Question

perimeter of rectangular plot is 36 meters the length is increased by 6meters and breadth is decreased by 3 meters the area of the plot remains the same what is the length of the plot ​

Answer 1

Given:

Perimeter of a rectangular plot = 36 m.

Find:

length of the plot

Solution:

Let the length of the plot be x and it's breadth be y.

We know that,

Perimeter of a rectangle = 2(length + breadth)

⟹ 2(x + y) = 36

⟹ x + y = 36/2

⟹ x = 18 - y -- equation (1)

Also,

If length is increased by 6 m & breadth is decreased by 3 m , the area remains same.

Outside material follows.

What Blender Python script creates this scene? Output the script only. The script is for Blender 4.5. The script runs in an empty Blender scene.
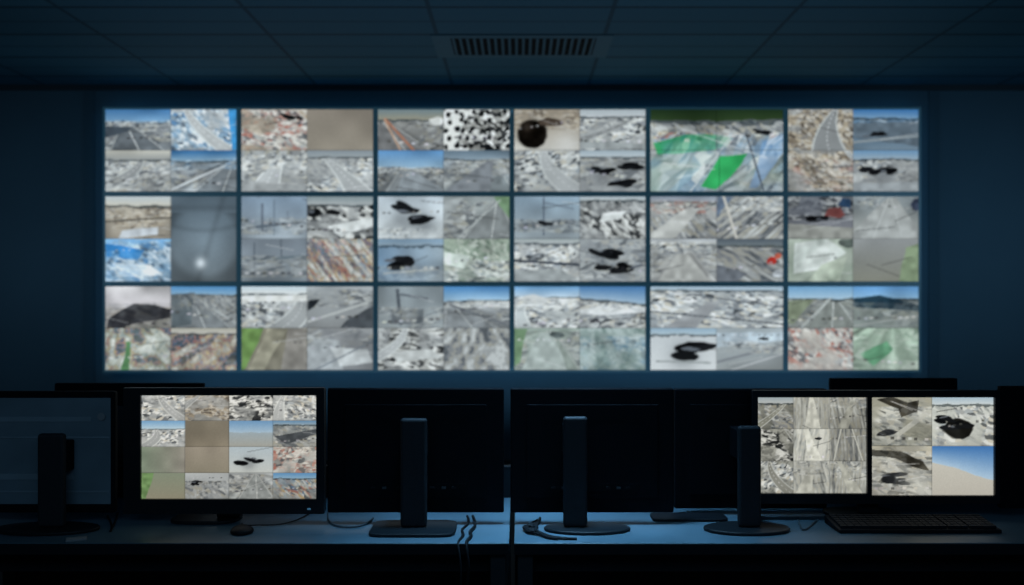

Area of a rectangle = length * breadth

So,

(x + 6) * (y - 3) = xy

⟹ x(y - 3) + 6(y - 3) = xy

⟹ xy - 3x + 6y - 18 = xy

Substitute the value of x from equation (1).

⟹ - 3(18 - y) + 6y = 18

⟹ - 54 + 3y + 6y = 18

⟹ 9y = 18 + 54

⟹ y = 72/9

⟹ y = 8 m

Substitute the value of y in equation (1).

⟹ x = 18 - 8

⟹ x = 10 m

Hence,

Length (x) = 10 m

Breadth (y) = 8 m.

∴ The length of the plot is 10 m.

I hope it will help you.

Regards.